COURTESY MARIE PHILLIPS BARLOW - Sellwood Middle School students, with teacher Nathan Back at center right holding yellow hand rattles, played joyful songs on the Sellwood Community Center patio on St. Patricks Day. On Wednesday, May 9th, at 7 p.m,, theyll offer a free public Spring Concert at the middle school. On Saturday, March 17th, when over two hundred people gathered at the Sellwood Community Center in support of all of Portland's local community centers, a centerpiece of the rally was live music by the Sellwood Middle School Marimba Band.

Bending over twenty-six marimbas placed on the patio, twenty students tapped out one joyful song after another.

Begun eighteen years ago by Sellwood Middle School math teacher Heidi Perr, and funded by grants, the school's marimba band is still flourishing, under the direction of math and marimba teacher Nathan Beck. Over the years, it has become quite regionally famous.

Beck graduated from Lewis and Clark College in 1992 with a minor in music. Prior to his studies at Lewis and Clark, he played drums in the Santa Clara Vanguard Drum & Bugle Corps (1986-88).

In 1992 when he heard "Boka Marimba", a local band which plays Zimbabwean marimba, he was captivated by the joyful melodies and funky rhythms – and, after a few months and a workshop, he started playing with that band. He then spent sixteen years teaching marimba at Lewis and Clark while playing with Boka.

"I spent one and a half years in Zimbabwe (1996-98) learning traditional music, language, and culture," remarks Beck. "When I returned I started teaching marimba in the community, and arranging music for Boka Marimba."

Beck has continued to play with Boka for twenty-six years now. He has also been teaching the Sellwood Marimba Band for four years. His schedule at Sellwood is teaching one class of math, and four elective classes of marimba – the latter, involving a total of 110 students.

"Marimba is becoming more popular because it is such a great vehicle for teaching kids. It is really good for kids at that age [middle school] on so many levels," smiles Beck. "It requires memorizing, using motor skills, and using different parts of the brain.
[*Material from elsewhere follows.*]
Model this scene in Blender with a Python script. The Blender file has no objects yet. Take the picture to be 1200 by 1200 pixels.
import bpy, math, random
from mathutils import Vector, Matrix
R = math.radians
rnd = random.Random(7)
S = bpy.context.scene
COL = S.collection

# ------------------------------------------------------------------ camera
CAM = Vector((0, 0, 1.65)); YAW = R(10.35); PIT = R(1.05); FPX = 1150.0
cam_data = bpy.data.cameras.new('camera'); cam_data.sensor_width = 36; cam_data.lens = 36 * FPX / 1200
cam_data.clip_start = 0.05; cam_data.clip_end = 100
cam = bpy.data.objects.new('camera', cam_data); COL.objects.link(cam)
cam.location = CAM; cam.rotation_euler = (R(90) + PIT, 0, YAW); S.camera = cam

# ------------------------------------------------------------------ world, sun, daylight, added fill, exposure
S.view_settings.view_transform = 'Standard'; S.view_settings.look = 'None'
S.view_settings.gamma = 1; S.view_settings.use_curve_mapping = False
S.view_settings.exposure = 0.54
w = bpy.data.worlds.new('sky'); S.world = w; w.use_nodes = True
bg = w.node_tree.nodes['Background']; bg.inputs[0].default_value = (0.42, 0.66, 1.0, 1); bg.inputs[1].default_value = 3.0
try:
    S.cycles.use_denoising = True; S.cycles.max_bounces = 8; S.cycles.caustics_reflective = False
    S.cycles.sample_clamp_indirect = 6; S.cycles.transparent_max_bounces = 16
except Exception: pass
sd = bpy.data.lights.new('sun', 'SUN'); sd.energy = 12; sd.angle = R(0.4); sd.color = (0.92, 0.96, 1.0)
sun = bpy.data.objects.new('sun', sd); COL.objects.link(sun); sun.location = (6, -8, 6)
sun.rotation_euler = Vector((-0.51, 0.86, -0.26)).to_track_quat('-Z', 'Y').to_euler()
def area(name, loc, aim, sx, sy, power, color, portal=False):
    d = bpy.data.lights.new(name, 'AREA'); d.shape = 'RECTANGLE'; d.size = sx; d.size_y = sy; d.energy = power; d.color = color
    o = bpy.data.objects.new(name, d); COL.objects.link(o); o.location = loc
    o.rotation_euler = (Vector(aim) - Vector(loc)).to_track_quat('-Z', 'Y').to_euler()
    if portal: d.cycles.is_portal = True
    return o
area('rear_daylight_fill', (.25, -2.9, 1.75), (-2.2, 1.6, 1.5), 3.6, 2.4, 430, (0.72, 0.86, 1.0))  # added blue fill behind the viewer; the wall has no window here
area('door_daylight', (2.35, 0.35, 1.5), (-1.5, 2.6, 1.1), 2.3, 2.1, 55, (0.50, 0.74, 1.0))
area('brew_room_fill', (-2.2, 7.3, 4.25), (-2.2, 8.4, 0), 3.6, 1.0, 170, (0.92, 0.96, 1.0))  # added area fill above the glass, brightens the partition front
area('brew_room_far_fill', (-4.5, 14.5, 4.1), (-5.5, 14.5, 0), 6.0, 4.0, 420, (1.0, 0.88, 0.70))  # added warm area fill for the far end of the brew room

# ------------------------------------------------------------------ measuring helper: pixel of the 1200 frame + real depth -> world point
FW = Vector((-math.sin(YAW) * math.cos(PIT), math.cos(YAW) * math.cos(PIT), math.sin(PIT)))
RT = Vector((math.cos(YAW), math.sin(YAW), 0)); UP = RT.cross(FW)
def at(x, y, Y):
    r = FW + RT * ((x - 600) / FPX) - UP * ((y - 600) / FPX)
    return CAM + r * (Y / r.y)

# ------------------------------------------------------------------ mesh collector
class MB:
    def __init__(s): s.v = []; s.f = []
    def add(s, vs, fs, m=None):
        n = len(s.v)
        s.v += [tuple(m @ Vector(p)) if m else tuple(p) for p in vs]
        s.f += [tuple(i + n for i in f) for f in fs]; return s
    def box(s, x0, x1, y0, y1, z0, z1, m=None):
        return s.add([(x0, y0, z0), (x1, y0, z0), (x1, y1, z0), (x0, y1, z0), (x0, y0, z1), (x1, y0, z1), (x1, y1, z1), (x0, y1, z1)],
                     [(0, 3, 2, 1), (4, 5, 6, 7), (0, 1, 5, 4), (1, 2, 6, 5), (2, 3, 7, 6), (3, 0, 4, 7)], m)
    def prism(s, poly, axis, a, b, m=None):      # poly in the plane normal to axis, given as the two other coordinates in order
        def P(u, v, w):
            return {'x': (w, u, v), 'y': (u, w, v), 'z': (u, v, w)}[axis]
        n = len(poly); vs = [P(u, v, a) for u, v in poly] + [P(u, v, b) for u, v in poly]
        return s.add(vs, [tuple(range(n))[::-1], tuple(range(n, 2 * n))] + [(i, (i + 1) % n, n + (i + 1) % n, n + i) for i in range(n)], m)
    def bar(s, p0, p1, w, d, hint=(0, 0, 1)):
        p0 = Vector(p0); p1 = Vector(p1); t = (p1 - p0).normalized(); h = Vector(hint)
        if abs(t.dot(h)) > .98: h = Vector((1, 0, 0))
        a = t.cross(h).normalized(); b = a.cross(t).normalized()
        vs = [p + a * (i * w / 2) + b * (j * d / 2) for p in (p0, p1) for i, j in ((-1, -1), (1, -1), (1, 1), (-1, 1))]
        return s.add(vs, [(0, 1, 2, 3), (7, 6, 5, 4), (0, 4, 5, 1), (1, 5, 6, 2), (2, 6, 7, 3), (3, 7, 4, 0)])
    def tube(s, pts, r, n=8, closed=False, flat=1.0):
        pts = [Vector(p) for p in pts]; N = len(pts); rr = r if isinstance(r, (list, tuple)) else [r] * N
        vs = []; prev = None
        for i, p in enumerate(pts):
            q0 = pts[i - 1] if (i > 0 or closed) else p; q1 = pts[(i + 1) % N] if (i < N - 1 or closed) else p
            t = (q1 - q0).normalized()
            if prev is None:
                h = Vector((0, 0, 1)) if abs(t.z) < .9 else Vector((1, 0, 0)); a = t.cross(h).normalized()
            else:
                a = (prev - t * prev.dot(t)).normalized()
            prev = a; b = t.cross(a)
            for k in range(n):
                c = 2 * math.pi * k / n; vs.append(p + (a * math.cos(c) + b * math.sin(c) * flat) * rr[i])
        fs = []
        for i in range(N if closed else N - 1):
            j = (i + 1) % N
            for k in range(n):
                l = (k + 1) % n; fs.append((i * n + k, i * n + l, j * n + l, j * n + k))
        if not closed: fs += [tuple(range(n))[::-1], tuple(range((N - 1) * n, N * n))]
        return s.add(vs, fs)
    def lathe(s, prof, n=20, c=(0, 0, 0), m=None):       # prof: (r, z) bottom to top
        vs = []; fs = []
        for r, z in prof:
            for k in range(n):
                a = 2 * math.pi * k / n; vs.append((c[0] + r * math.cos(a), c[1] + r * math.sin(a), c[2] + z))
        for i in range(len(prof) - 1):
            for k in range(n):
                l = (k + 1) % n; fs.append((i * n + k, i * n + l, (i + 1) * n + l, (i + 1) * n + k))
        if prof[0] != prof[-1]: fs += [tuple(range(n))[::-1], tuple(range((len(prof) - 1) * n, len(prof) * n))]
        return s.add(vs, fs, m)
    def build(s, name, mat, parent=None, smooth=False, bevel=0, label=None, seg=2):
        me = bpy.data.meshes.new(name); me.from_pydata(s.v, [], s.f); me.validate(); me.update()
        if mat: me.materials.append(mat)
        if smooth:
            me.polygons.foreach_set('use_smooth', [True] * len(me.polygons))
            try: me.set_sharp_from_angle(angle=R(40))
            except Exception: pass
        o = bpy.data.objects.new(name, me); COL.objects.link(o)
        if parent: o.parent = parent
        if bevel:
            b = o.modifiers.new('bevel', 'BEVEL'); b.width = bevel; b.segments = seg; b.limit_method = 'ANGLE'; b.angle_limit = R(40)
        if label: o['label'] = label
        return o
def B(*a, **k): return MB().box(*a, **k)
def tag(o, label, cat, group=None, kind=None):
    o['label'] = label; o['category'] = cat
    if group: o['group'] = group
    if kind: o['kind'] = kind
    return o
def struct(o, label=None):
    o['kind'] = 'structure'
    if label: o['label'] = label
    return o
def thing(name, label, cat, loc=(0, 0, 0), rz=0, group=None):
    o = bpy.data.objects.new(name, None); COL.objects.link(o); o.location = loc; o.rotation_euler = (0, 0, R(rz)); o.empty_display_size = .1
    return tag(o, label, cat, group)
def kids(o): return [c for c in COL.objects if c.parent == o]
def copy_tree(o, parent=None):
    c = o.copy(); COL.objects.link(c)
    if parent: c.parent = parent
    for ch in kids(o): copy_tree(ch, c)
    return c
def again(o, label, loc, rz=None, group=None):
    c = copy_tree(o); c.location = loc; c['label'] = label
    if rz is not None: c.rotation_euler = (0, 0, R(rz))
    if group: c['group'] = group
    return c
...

It's physical, and it is based on rhythm and patterns.

"Learning marimba also brings kids together really quickly. And for some kids, it's the point of success in their day. They may have struggles with math or other academic classes, but they have success in marimba, and that is really beneficial!"

The 26 Sellwood Middle School marimbas were all made locally, with several actually made by a former student. The keys are made of padauk, an African wood. They are mounted on a frame, and held together with cords. Every summer, Beck takes a group of about twenty students to "ZimFest" – a Zimbabwean Music Festival, hosted by various colleges in Oregon – where they learn and play marimbas while living in dorms. This year, August 9-12 they will be at Western Oregon State University in Monmouth, southwest of Salem.

On Wednesday, May 9th, at 7 p.m., the Sellwood Middle School Marimba Band will play a one hour and fifteen minute Spring Concert – free, and open to the public, at the school, 8300 S.E. 15th Avenue, two blocks south of Tacoma Street.

If you're among the few who haven't yet heard them in person and would like a preview, search online for: "Sellwood Marimba Band - Zomba - Westmoreland Park 5K Performance". And then plan on attending the free concert.